ALMATY, Kazakhstan -- As the presidents of Russia and China prepared to plunge into the international effort to head off war, India and Pakistan refused to budge on Kashmir, both insisting Monday that they were fighting terrorism.
Indian Prime Minister Atal Bihari Vajpayee and Pakistani President Pervez Musharraf met separately with Kazakh President Nursultan Nazarbayev on the eve of an Asian security conference dominated by efforts to bring the two nuclear-armed nations into face-to-face talks, which Vajpayee has so far rejected.

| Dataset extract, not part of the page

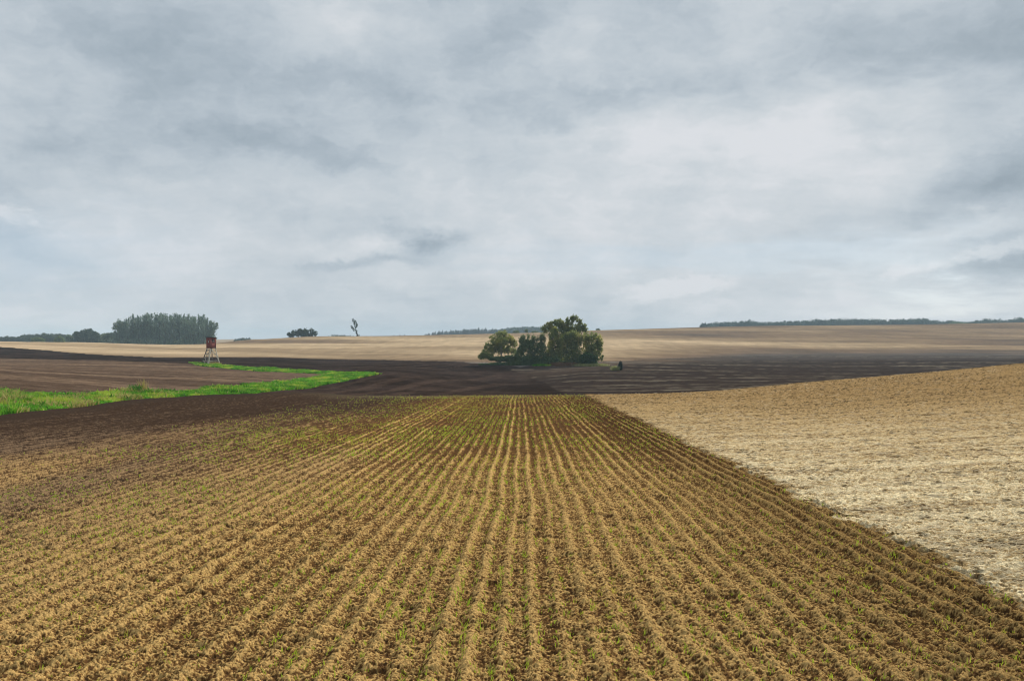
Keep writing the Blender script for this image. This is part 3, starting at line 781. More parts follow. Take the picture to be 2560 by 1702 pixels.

Russian President Vladimir Putin and Chinese President Jiang Zemin were scheduled to meet separately, but nearly simultaneously, with Musharraf and Vajpayee on Tuesday, ensuring that even if India and Pakistan refuse one-on-one talks, their messages will be delivered through intermediaries. Putin arrived in Kazakhstan early Tuesday.
The mediation attempts appeared to be coordinated among the United States, Russia and China. When Putin extended his invitation to the two leaders to talk in Almaty, President Bush was at his side.
NATO leaders also took the unusual step of appointing Putin as the envoy to convey the alliance's concerns about war to Musharraf and Vajpayee.
Eight civilians killed
Meanwhile, violence continued in Kashmir on Monday. At least eight civilians were killed and 23 injured as Indian and Pakistani troops exchanged heavy artillery and machine-gun fire along their frontier.
Also, Norway on Monday advised its citizens against traveling to India and Pakistan because of the tensions. Similar warnings have been issued by the United States, at least 12 other countries and the United Nations.
After arriving in the Kazakh capital for the Conference on Interaction and Confidence-Building Measures in Asia, Musharraf reiterated his readiness to meet with Vajpayee.
Asked by reporters about his conditions for such talks, Musharraf said, "You need to ask this question of Prime Minister Vajpayee. What are his conditions? I don't have any conditions."
But Vajpayee so far has refused to give ground, demanding that he first see proof that Pakistan has withdrawn support from Islamic militants and stopped their cross-border incursions into India's portion of Kashmir.
"We've decided at this point in time it would not be possible for anyone in the Indian government to have dialogue with anyone in the Pakistani delegation," Omar Abdullah, the deputy Indian foreign minister, said Monday in Almaty.
In an American bid to defuse tensions, Secretary of Defense Donald H. Rumsfeld is expected in the region this weekend and Deputy Secretary of State Richard Armitage is due in Pakistan on Thursday and India on Friday.